Some Chinese Guantanamo Detainees Likely to Be Released In U.s.
The fate of the Chinese nationals, who were captured after the Sept. 11 attacks, has been a quandary for U.S. officials. While the Bush administration cleared the Uighurs for release or transfer between 2003 and 2008, the government hasnt been able to find a country willing to accept them.
Their release would give fresh fuel to lawmakers who have objected to the possibility raised by the Obama administration of sending terror suspects housed at Guantanamo to U.S. prisons. President Barack Obama promised to close the detention facility by January and needs to relocate the prisoners. The State Department has had trouble persuading other countries to accept the roughly 240 detainees, including the Uighurs, whose lawyers say they would be persecuted if returned to China.
“Its a virtual certainty that the Obama administration will announce at some point that some small number of Uighurs will be settled in the United States,” said John B. Bellinger III, a State Department legal adviser during the Bush administration who is now a partner at the law firm Arnold & Porter LLP in Washington. “Its going to be impossible to get European counties to agree to resettle any detainees unless we take some.”
Internal Dispute
There were disputes among Bush administration officials about whether the Uighurs posed a danger, Bellinger said in an interview. He said he advocated releasing some in the U.S.
In October, a judge ordered the Uighurs set free in the U.S., and the Bush administration appealed. The Obama administration hasnt said publicly whether it favors releasing them in the U.S.
Attorney General Eric Holder and Defense Secretary Robert Gates have in recent months left open the possibility that Uighurs may be resettled in the U.S. The government had been making preparations to resettle some in the U.S. last month, though nothing has happened.
Robert Gibbs, a White House spokesman, was asked in April about a report that as many as seven Uighurs may be transferred to the U.S., and said he had no announcements on individual cases. Tommy Vietor, another spokesman, said today the White House had nothing to add to that response.
Task-Force Review
The U.S. has convened a multiagency task force to review each of the Guantanamo detainees to determine whether they should be released, tried in court or held indefinitely. The Justice Department, which is leading the review, wont comment on where the Uighurs may be released, said spokesman Dean Boyd.

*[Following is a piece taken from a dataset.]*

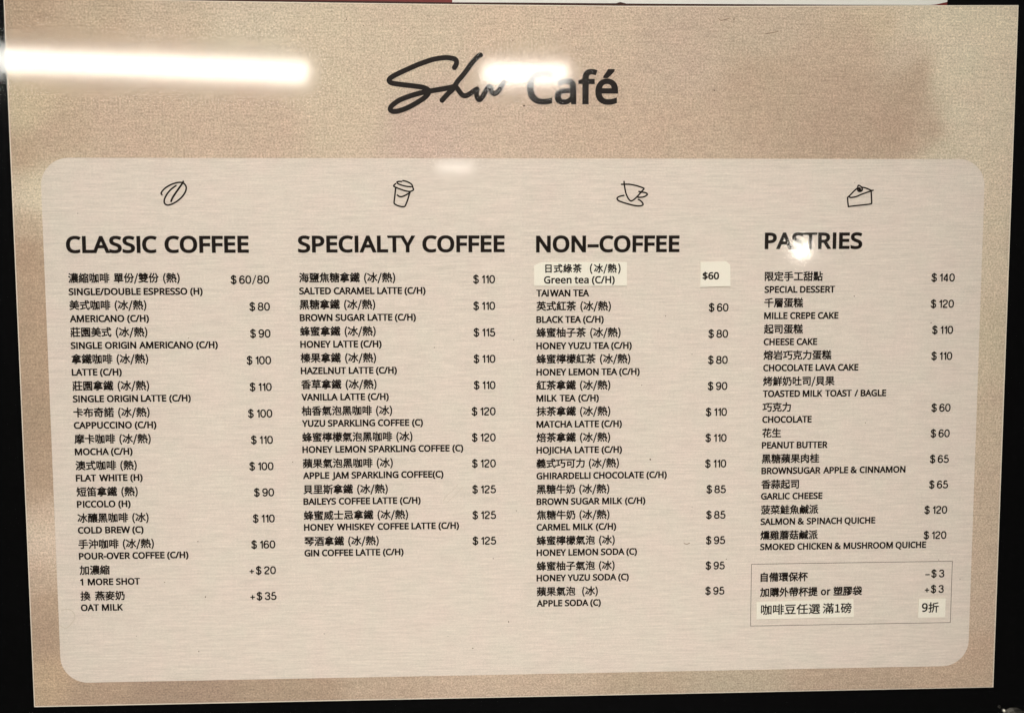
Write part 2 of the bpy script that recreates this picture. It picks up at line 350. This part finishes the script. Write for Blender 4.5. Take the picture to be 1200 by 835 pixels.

The government “is making individual determinations on a rolling basis, based on the national-security and foreign- policy interests of the United States as well as the interests of justice,” Boyd said in an e-mail.
The transfer didnt happen. Representative Frank Wolf, a Virginia Republican, raised objections with the administration about the plan and sent Obama a letter on May 1, saying he understood that a decision on the release of “a number” of Uighurs into the U.S. was imminent.
Grave Concerns
Wolf wrote that he has “grave concerns about this action, which I believe could directly threaten the security of the American people.” To determine whether the Uighurs pose a threat, Wolf said he wants classified U.S. records made public.
“Who are they? Where were they arrested?” Wolf said in an interview. “We want to know everything. What are they afraid of letting out?”
Several Uighurs this week expressed dismay about their status to reporters at Guantanamo by displaying statements written on paper saying: “America is Double Hetler in unjustice,” according to Fox News, which said the word was meant to read “Hitler.” Another statement said: “America destroys human rights by oppressing innocent people in the jail,” according to Fox.
Training in Afghanistan
The Uighur detainees are from Xinjiang, a predominantly Muslim far-western region of China. Before Sept. 11, they traveled to Afghanistan to train in camps in the Tora Bora mountains, according to U.S. court filings.